> Work required
Retype, word for word, the lines between the ones holding "Generate a Blender" and "T225 = math.tan(R(22.5))", inclusive; pictures stay out of the copy.

-- start of Dataset rows --

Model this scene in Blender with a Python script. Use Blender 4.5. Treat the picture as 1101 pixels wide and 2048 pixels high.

-- end of Dataset rows --
-- start of Dataset rows --

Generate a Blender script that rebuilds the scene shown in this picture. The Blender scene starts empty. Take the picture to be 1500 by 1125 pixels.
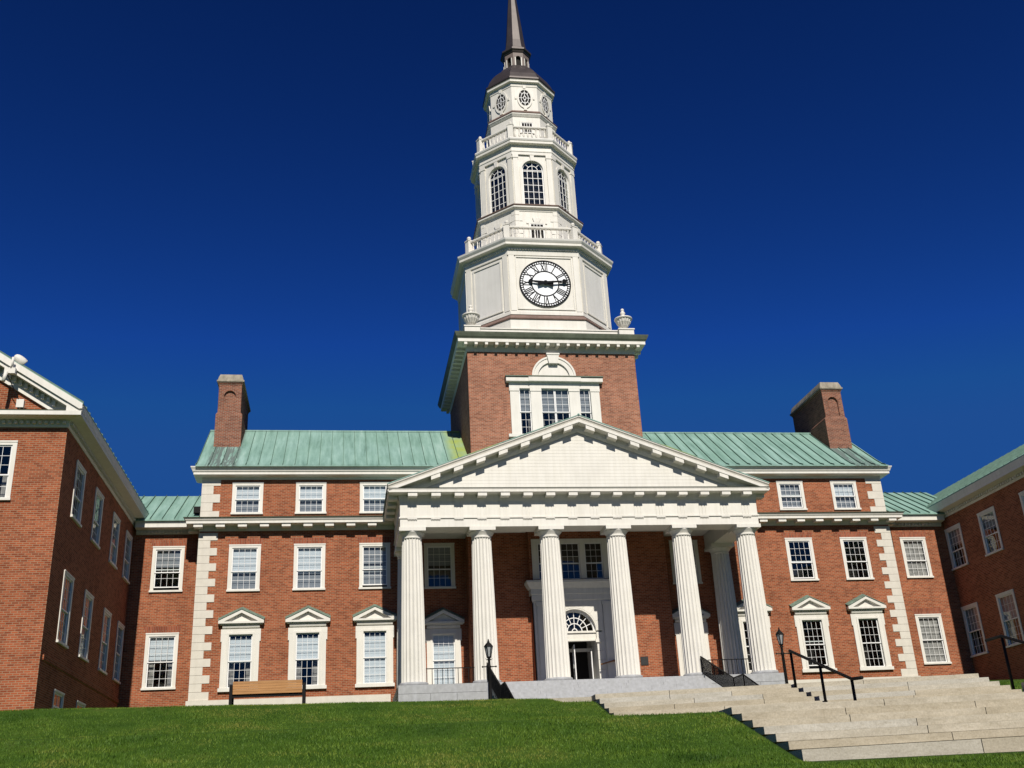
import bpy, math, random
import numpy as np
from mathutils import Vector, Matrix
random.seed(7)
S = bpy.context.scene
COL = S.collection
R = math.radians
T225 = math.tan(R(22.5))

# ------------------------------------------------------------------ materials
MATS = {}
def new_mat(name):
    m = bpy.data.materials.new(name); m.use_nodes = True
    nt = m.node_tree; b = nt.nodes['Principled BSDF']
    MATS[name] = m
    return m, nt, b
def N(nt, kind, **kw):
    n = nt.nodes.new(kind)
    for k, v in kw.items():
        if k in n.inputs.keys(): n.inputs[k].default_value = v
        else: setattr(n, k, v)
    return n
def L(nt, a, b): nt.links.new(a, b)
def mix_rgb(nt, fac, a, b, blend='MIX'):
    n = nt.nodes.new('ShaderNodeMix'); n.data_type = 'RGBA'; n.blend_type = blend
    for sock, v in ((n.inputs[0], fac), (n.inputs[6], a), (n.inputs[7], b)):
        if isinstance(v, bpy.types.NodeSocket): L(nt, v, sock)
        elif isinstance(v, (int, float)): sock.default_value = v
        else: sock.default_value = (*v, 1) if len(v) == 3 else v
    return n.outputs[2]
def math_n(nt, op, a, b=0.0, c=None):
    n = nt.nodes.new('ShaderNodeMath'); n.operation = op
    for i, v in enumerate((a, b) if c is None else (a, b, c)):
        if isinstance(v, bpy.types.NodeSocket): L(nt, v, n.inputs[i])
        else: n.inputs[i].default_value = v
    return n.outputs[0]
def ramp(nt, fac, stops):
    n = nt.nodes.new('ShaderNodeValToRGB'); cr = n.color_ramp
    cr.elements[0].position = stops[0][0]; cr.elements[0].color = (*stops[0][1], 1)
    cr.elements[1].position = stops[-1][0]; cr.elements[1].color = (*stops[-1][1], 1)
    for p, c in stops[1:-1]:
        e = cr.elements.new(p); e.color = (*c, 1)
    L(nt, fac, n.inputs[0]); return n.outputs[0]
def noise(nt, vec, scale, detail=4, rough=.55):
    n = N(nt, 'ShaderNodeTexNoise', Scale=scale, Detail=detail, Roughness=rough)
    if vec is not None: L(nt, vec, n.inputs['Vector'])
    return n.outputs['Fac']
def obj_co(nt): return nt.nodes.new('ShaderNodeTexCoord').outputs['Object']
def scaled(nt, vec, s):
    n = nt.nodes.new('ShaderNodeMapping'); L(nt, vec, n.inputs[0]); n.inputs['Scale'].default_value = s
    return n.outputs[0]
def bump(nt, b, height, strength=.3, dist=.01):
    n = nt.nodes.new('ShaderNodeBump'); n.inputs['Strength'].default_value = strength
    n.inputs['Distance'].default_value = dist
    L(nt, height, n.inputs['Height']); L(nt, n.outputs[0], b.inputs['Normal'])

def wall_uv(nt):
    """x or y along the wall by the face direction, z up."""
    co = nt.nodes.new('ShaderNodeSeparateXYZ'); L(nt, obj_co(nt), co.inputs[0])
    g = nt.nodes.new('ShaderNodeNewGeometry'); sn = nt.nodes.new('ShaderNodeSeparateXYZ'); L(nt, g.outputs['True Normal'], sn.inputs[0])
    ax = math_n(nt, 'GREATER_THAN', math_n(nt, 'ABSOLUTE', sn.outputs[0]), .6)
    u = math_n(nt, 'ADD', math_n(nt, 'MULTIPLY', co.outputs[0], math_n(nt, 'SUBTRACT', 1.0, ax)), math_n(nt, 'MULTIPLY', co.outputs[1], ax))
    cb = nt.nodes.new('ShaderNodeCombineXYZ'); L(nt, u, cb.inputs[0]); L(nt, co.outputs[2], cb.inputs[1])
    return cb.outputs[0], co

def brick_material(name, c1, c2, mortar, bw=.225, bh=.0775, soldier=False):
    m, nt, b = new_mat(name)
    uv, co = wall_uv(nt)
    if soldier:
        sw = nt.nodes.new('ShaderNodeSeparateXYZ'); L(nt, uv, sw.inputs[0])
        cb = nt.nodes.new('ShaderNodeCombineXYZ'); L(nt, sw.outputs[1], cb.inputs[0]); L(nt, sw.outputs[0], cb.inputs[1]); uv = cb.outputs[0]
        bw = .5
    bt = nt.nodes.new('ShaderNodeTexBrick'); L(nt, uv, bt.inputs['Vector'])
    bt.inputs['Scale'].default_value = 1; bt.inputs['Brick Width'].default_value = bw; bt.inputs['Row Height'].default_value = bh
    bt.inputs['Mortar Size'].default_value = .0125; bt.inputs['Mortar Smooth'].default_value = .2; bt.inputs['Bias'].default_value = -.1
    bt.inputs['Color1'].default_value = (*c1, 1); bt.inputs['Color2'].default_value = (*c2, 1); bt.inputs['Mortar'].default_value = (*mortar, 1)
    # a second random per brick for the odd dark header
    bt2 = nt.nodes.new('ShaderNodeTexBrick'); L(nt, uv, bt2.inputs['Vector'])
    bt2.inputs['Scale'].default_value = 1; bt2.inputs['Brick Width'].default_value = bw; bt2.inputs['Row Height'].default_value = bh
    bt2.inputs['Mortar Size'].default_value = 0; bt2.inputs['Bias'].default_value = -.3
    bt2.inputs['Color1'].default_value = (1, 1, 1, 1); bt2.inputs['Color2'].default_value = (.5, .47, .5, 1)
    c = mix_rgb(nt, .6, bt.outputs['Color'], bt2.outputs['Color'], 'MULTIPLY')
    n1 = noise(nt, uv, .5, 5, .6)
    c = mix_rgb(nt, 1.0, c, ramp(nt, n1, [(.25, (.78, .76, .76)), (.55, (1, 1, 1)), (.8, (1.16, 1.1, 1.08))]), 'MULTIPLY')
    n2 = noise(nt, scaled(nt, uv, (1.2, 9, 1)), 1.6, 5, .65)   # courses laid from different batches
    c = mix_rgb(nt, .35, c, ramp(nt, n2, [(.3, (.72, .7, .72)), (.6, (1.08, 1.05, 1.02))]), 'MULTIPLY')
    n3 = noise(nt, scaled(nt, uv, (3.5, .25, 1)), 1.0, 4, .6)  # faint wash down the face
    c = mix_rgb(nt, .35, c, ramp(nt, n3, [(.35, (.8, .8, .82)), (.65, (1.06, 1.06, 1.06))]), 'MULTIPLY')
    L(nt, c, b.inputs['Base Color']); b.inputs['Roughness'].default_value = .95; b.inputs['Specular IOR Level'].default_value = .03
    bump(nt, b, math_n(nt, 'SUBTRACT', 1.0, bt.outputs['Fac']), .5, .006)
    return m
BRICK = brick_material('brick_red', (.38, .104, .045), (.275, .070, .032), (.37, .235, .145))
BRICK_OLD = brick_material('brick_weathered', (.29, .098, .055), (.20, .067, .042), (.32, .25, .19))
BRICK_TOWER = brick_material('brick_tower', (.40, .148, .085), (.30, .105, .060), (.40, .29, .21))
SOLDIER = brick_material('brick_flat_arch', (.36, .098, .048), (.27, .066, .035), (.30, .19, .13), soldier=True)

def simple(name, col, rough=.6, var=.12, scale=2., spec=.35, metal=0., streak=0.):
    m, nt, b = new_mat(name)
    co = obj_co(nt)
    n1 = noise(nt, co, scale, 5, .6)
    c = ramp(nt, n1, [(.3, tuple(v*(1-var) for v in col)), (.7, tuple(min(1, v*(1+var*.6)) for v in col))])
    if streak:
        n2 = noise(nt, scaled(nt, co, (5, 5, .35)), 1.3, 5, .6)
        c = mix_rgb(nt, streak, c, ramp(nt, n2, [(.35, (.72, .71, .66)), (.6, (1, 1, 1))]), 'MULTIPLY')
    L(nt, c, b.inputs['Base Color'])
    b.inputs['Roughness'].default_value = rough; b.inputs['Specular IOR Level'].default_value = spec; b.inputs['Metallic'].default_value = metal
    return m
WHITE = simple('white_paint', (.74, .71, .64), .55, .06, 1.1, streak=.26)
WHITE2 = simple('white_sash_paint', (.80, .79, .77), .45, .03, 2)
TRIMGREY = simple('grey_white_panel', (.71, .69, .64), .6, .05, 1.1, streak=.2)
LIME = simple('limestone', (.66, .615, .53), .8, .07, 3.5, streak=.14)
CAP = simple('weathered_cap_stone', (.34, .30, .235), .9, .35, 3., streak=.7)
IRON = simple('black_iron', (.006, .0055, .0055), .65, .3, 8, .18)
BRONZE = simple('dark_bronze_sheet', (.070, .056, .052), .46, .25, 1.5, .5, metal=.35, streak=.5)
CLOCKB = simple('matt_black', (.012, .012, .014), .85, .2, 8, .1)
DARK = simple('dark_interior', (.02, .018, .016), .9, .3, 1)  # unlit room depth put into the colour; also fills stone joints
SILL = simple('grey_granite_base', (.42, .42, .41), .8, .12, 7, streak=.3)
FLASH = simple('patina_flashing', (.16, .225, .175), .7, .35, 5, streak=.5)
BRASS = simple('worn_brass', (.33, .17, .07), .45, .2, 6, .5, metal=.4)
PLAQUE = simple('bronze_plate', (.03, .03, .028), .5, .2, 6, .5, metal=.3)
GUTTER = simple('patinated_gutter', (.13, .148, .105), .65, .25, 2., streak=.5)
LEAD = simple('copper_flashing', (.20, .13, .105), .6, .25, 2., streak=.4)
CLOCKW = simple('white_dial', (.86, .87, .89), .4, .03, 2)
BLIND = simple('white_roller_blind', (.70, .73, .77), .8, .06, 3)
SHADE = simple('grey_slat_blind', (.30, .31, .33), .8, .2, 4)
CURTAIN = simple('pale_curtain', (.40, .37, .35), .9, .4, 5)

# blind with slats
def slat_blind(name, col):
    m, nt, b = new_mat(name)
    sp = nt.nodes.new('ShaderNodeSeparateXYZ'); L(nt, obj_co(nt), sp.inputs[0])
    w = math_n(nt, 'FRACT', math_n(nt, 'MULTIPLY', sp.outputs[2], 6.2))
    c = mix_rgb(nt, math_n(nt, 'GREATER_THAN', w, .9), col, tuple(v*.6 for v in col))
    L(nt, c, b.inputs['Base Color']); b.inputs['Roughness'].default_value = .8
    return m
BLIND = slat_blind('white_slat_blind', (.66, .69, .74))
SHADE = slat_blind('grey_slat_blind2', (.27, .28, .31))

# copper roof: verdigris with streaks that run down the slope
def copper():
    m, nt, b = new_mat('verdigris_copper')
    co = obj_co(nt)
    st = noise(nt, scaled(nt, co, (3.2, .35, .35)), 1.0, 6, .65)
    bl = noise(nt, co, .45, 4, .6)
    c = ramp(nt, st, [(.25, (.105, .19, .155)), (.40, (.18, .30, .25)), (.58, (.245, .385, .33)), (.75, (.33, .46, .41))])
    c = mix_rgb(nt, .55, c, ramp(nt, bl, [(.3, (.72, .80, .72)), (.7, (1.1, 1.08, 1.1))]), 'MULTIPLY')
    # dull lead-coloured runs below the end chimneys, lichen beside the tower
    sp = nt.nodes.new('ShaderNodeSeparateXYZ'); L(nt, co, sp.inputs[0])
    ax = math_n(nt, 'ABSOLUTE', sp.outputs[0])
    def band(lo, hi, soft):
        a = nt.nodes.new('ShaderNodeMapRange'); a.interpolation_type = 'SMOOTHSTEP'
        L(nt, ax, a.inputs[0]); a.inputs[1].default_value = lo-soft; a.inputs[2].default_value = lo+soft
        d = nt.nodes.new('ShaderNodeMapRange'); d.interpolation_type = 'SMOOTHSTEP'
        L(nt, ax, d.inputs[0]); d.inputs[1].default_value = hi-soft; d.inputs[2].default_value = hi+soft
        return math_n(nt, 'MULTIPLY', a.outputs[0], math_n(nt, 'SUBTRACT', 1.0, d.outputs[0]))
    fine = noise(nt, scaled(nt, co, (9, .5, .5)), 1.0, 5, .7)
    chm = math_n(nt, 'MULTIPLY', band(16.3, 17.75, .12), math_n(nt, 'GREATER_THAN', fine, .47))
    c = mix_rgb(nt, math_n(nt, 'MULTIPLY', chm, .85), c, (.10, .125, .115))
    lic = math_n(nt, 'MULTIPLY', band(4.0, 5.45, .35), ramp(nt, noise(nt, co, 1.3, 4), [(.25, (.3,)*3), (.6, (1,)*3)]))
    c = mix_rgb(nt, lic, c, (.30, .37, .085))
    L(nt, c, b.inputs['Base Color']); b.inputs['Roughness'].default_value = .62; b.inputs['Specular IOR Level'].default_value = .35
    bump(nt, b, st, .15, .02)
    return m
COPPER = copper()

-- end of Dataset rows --

> Correct answer
Generate a Blender script that rebuilds the scene shown in this picture. The Blender scene starts empty. Take the picture to be 1500 by 1125 pixels.
import bpy, math, random
import numpy as np
from mathutils import Vector, Matrix
random.seed(7)
S = bpy.context.scene
COL = S.collection
R = math.radians
T225 = math.tan(R(22.5))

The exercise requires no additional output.